Teacher’s Notebook: Reflection
It’s a day to day triage of behavior issues and attitudes. Some days the attitudes and behavior is better than others. Everyday is extremely taxing. We’ve reached the end of real consequences.
When a kid doesn’t care if you suspend them, then why would you suspend them? It’s not a punishment at that point and we must to some extent rely on whips as well as carrots. That is if we imagine our children are something to be whipped to a greater prosperity.
How does growing up take place? Is it something to be planned ahead of time in great detail? Scripting every word to be said was a goal and objective of my initial teacher indoctrination training three years ago. One of our exams was to script a whole week of lesson plans with standards and scripted “Teacher says/Student says” levels of detail.
That’s nonsense and a waste of time! How can I plan what the students are going to say to me? The rougher the students, the less predictable their responses will be. Today, I was leading a discussion about persuasive strategies and showed a picture of a Target Ad from Vanity Fair Apr 2001 issue.
The choices for persuasive strategies used were: transfer of emotion to product, loaded words, testimonial, bandwagon, peer pressure and repetition. I would accept three answers for my first three classes. The three strategies I saw were: transfer, peer pressure and maybe bandwagon. In my fourth period, a student pointed out the obvious repetition of the Target sign all over the ad. I totally missed it and he saw it.
Fourth hour is my lowest class, but when they engage they can be quite creative. So the question then is what do I do in order to engage them? They’re out of control at times and lots of time is eaten up with nonsense. And from this description, you might imagine a teacher out of control or a classroom full of students producing spurts of chaos.
It only takes about six, apparently Tourette’s-Syndrome prone, children at any given time to shut down a lesson. What am I to do? Don’t get me wrong, I’m not saying that in a whiny tone. Rather, I’m inquiring about a serious question. What am I to do? I can respond to student misbehavior aggressively and seek to shut misbehavior down immediately. I track the misbehavior concisely and nobody slips through the cracks. In the process, the students grow to hate or accept the system. The more aggressive students fight the system and then it comes down to a percentage game.
Are there too many to expel them all? After all, the school does make its money based on head count. So if too large a portion of your head count is tied up in problem children, at some point cost benefit analyses start taking place and dollar signs get involved. When you get to the point where a student doesn’t care whether they’re suspended or not, and administration is giving out second chances, how far can consequences realistically push?
You’ve got detention.
I’m not going.
Then you’ve got two detentions.
I’m not going.
Then you’ve got Saturday school.
I’m not going to that either.
Then you’re suspended.
Good.
The thought process is one of pushing away those people who are trying to help you. Responding to this childish cry for help with aggression is often, I think, misperceived by the child as someone ‘not liking them.’ At the cynical age of 12 or 13, someone not liking you may result in a student increasing their bad behavior in your classroom. Some people will be quick to shoot me down here and say it’s not about the kids liking you and to an extent I think that’s true.

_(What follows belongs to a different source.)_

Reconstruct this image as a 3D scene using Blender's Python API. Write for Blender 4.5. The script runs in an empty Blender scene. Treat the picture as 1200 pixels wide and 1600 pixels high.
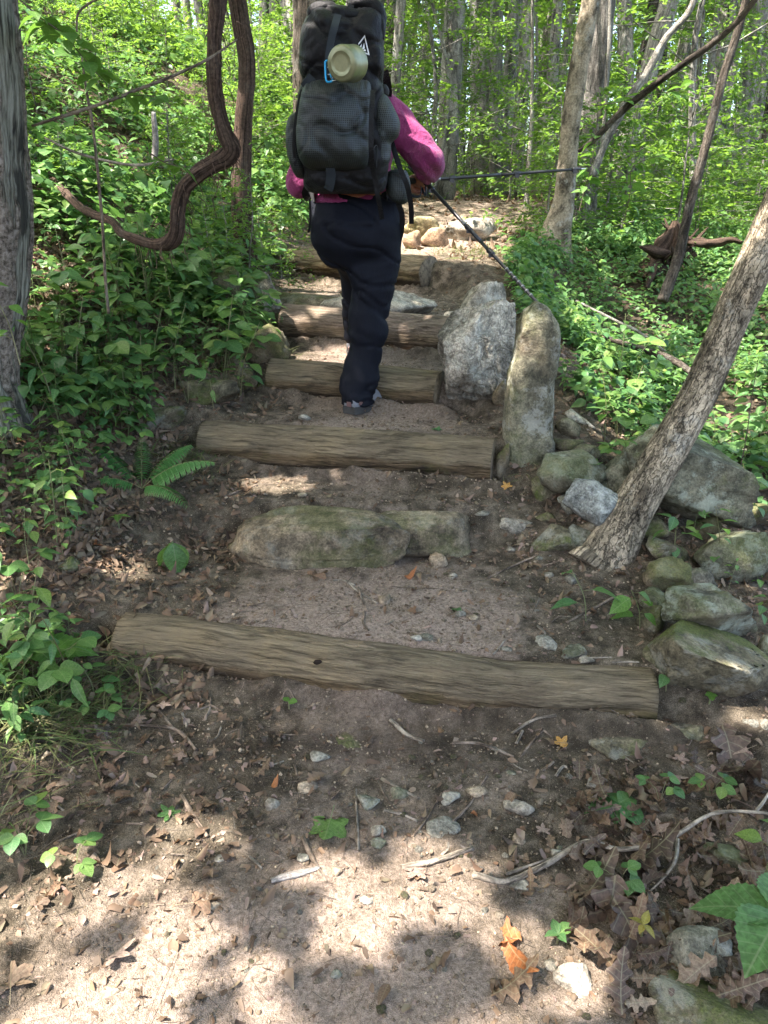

I don’t need to be friends with my students to teach them. I shouldn’t be friends with my students because the relationship could ruin the classroom culture. However, that doesn’t mean my relationship to my students should be a rigidly status driven interaction or one of simple rewards and consequences. Somewhere in the space of being a classroom Nazi and having the classroom out of control there’s a space for creating an environment where students talk and the teacher interacts with them.
I think my students will learn because they’re encouraged to speak, but encouraging them to speak means hearing all kinds of things. The things they talk about with each other. So the conundrum is how to encourage speaking while discouraging inappropriate speaking. It seems that this must come through in communication. In someway the student must internally understand why they should be productive rather than destructive. That’s part of the education they need to learn on their own and I can only point them in a direction.
I exert authority when the situation has moved beyond simple warnings and one-on-one conversations. We are in times of questioning authority though. What is the right way to move a student forward? Shall we climb on their backs and whip them like horses to finish the race? Is it possible to encourage original thought and self development that way? I’m going to try to produce something like original thought through conversation again this year and cross my fingers that my students will develop enough to pass the AIM’s test.
Because passing a multiple choice test is the ultimate goal from the state to my school for what my students should know by April.